===== Task inputs =====
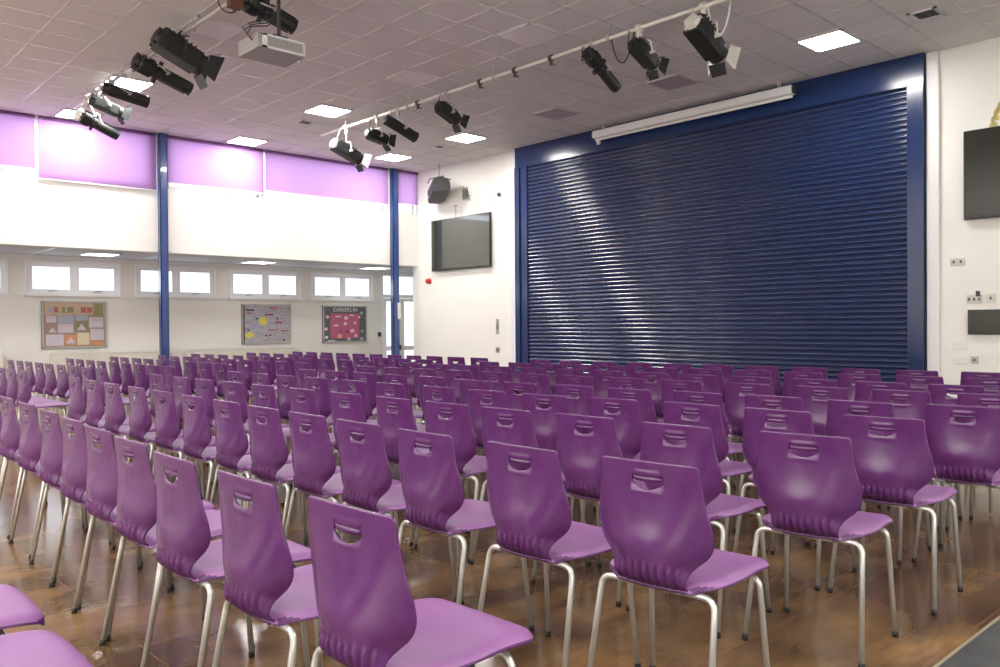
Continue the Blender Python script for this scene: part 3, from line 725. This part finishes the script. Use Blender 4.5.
=====
===== Task inputs =====
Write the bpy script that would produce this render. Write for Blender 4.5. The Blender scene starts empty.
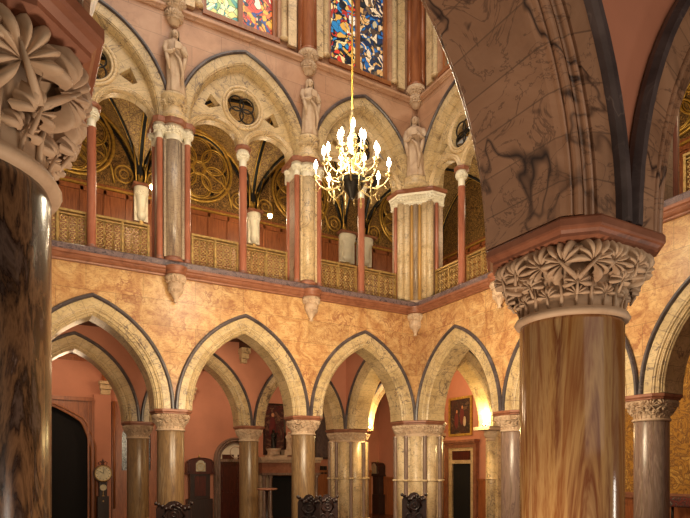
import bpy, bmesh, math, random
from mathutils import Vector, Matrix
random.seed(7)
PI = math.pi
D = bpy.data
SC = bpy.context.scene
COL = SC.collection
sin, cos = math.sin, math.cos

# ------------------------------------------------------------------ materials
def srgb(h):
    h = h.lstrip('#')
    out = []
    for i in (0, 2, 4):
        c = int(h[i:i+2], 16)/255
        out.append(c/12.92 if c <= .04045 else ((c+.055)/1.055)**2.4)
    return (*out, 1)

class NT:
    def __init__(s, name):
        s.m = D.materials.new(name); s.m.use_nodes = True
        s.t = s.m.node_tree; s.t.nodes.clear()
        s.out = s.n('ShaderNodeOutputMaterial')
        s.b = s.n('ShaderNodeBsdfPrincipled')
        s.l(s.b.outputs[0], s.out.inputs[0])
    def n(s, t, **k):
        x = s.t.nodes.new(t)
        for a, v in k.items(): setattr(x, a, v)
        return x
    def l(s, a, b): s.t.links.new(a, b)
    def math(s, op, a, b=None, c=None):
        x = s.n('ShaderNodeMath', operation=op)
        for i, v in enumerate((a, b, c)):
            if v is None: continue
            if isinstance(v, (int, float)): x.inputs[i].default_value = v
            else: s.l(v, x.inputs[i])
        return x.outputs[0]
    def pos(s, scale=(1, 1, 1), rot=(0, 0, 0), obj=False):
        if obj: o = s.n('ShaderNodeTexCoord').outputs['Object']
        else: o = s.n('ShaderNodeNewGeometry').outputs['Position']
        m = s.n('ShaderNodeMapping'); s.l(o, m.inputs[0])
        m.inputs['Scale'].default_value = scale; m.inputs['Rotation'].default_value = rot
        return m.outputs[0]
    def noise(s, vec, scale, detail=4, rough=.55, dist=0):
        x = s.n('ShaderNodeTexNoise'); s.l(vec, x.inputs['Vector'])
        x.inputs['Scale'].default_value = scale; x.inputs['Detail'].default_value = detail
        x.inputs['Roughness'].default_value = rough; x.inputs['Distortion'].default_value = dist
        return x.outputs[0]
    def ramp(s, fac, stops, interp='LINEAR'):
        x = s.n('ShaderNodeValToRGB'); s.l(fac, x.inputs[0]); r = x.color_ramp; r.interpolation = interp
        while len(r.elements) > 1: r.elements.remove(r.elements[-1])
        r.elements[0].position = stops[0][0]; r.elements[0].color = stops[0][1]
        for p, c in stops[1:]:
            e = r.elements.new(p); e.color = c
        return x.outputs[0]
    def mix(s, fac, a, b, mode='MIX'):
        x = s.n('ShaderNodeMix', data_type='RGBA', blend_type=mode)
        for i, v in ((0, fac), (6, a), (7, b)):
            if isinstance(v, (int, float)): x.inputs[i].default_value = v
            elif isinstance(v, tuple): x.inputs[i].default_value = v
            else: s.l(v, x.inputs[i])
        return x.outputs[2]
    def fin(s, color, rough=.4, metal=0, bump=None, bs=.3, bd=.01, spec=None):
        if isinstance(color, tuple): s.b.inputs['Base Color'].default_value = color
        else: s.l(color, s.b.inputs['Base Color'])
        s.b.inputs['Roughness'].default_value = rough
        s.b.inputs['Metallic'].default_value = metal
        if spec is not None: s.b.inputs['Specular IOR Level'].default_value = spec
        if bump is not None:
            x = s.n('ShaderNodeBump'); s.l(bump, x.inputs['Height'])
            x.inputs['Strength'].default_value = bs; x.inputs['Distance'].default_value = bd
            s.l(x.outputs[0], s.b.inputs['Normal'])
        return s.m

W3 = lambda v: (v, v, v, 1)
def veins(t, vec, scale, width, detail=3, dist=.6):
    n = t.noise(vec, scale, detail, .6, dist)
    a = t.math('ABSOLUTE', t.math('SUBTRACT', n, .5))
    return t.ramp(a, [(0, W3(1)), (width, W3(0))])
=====
===== Task inputs =====
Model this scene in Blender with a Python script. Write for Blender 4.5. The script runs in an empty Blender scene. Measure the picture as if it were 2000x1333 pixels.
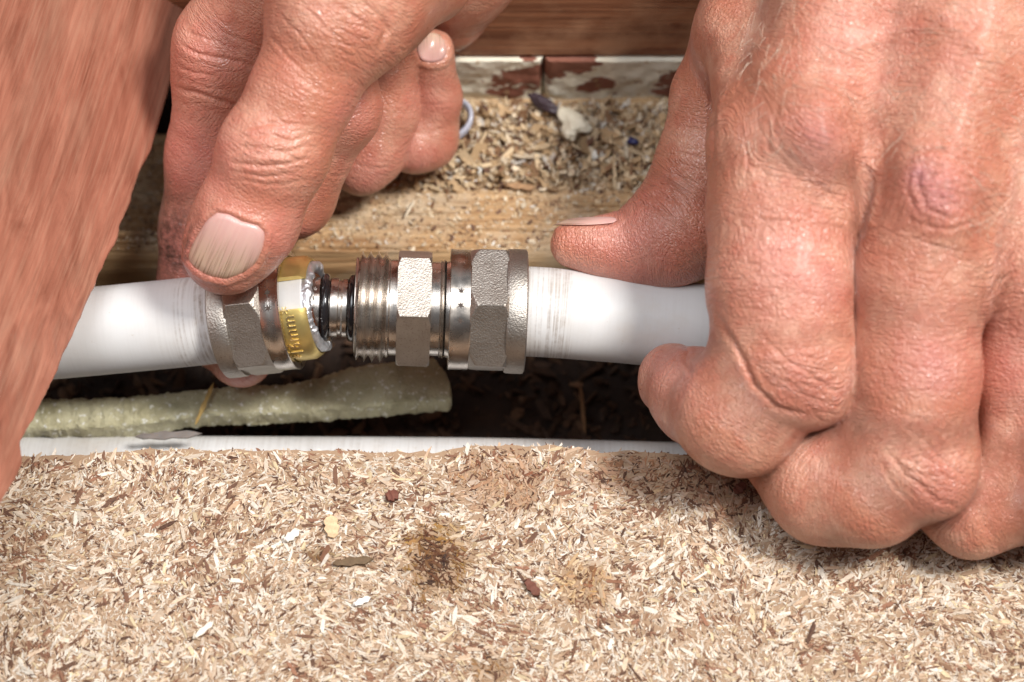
=====
What needs to be done: In the listing above, find the line containing "Write the bpy" and the line containing "return (*out, 1)". Print those two lines and every line between them exactly, with no pictures.

Correct result:
Write the bpy script that would produce this render. Write for Blender 4.5. The Blender scene starts empty.
import bpy, bmesh, math, random
from mathutils import Vector, Matrix
random.seed(7)
PI = math.pi
D = bpy.data
SC = bpy.context.scene
COL = SC.collection
sin, cos = math.sin, math.cos

# ------------------------------------------------------------------ materials
def srgb(h):
    h = h.lstrip('#')
    out = []
    for i in (0, 2, 4):
        c = int(h[i:i+2], 16)/255
        out.append(c/12.92 if c <= .04045 else ((c+.055)/1.055)**2.4)
    return (*out, 1)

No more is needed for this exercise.